While warm water ordinarily resides at the ocean’s surface, the warm water flowing out of the Mediterranean Sea has such a high salt concentration that when it enters the Atlantic Ocean at the Strait of Gibraltar, it sinks to depths of more than a half mile (1,000 meters) along the continental shelf. This underwater river then separates into clockwise-flowing Meddies that may continue to spin westward for more than two years, often coalescing with other Meddies to form giant, salty whirlpools that may stretch for hundreds of miles.

“Since the Mediterranean Sea is much saltier than the Atlantic Ocean, the Meddies constantly add salt to the Atlantic,” Yan says.
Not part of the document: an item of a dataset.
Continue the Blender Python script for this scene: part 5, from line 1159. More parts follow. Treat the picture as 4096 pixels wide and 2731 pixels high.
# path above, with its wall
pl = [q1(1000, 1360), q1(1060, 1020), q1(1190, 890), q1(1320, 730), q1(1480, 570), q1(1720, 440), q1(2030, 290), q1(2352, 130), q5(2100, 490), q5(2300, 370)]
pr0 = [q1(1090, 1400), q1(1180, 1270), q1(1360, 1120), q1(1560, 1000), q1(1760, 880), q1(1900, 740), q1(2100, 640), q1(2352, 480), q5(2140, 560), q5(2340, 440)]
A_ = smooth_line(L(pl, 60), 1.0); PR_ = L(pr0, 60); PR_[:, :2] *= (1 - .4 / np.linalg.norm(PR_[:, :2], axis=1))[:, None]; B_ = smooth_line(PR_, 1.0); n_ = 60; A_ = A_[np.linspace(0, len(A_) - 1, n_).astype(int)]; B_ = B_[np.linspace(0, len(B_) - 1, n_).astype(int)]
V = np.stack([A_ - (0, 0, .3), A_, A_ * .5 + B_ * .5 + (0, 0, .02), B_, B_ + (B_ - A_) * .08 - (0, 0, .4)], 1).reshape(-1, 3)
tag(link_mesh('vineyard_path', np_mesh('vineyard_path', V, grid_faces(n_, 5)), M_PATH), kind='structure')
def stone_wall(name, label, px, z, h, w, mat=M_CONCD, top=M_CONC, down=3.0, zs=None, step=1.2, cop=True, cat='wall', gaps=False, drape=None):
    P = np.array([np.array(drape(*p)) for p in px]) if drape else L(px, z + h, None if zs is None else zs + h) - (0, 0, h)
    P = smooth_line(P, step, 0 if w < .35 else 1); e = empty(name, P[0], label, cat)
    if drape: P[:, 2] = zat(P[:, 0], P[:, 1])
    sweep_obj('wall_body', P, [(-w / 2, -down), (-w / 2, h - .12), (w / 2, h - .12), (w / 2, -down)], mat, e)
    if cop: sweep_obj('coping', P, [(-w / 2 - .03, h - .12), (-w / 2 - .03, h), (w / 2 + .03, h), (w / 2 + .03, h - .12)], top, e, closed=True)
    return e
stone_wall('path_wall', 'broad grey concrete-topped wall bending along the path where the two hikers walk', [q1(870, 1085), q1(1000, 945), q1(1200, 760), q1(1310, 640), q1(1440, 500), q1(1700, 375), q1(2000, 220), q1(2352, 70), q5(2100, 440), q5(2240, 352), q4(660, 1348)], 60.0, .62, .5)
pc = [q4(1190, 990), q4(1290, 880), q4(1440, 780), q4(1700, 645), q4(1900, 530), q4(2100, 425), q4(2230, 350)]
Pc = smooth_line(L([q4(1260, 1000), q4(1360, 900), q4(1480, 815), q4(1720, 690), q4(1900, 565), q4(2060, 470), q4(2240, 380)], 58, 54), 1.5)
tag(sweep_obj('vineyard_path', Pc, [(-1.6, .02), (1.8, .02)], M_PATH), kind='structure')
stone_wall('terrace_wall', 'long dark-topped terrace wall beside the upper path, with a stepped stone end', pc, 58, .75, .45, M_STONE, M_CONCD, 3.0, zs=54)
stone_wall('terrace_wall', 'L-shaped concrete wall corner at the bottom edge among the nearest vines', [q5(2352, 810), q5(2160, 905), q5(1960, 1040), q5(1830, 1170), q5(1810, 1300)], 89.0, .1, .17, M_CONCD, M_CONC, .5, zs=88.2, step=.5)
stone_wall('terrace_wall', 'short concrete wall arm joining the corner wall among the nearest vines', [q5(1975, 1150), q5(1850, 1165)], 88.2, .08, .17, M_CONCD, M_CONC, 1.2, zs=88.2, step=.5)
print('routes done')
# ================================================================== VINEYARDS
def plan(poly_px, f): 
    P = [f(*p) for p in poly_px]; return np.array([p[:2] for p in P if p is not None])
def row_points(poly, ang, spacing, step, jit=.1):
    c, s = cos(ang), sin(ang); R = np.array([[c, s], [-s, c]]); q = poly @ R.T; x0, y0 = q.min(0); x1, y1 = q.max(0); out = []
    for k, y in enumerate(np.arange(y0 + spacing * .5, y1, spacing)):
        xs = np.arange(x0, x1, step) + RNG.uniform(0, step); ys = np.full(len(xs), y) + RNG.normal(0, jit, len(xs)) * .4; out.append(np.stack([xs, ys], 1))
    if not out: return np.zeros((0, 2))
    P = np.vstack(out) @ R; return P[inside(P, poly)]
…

Without this steady salt-shaker effect, he notes, the conveyor belt of ocean currents that help distribute heat from the tropics toward the North Pole might be diminished, resulting in colder temperatures in regions such as New England and northwestern Europe that currently experience more temperate climates.

“There is concern about global climate change shutting down the ocean currents that warm the Atlantic Ocean,” Yan says. “The melting of sea ice at the North Pole could add enormous amounts of fresh water to the Atlantic, reducing its salinity enough to slow the sinking of cooler water, which would shut down the conveyor belt of ocean currents that help warm major regions of the planet.”

Yan and his team drew on data from several satellite sensors that can read an important signal of a Meddy’s presence.

Altimeters flying aboard NASA’s Topex/Poseidon and Jason satellites and the European Space Agency’s European Remote Sensing and Environment (Envisat) satellites measured the height of the sea surface compared to average sea level, revealing the difference in altitude where a Meddy entered the Atlantic.

Specialized microwave radars called scatterometers, including the former NASA Scatterometer (NSCAT) on Japan’s Midori-1 spacecraft and the current SeaWinds instrument on NASA’s QuikSCAT spacecraft, measured the surface wind over the ocean, providing data needed to remove the surface variability “noise” caused by the wind blowing over the ocean’s surface.

The scientists also analyzed data provided by an infrared spectrometer known as the Advanced Very High Resolution Radiometer, which flies aboard National Oceanic and Atmospheric Administration satellites. This instrument maps the heat emitted by the ocean’s top layer and showed the increase in temperature from a warm Meddy before it began sinking beneath the waves.

“By carefully removing the stronger surface signatures of upper ocean processes, we were able to unveil the surface signatures of deeper ocean processes, such as the Meddies, to these space-based sensors,” Liu explains.

While the technique is not yet 100% accurate, Yan and his colleagues are continuing to refine it and are exploring its application to other coastal regions of the world.

They are currently examining salinity variations in the East China Sea before and after the Three Gorges Dam — the largest dam in the world — was built. The data will help researchers assess the dam’s impacts on the ecosystem and on water circulation patterns.

The research was supported by grants from the National Aeronautics and Space Administration, the Office of Naval Research, and the National Oceanic and Atmospheric Administration.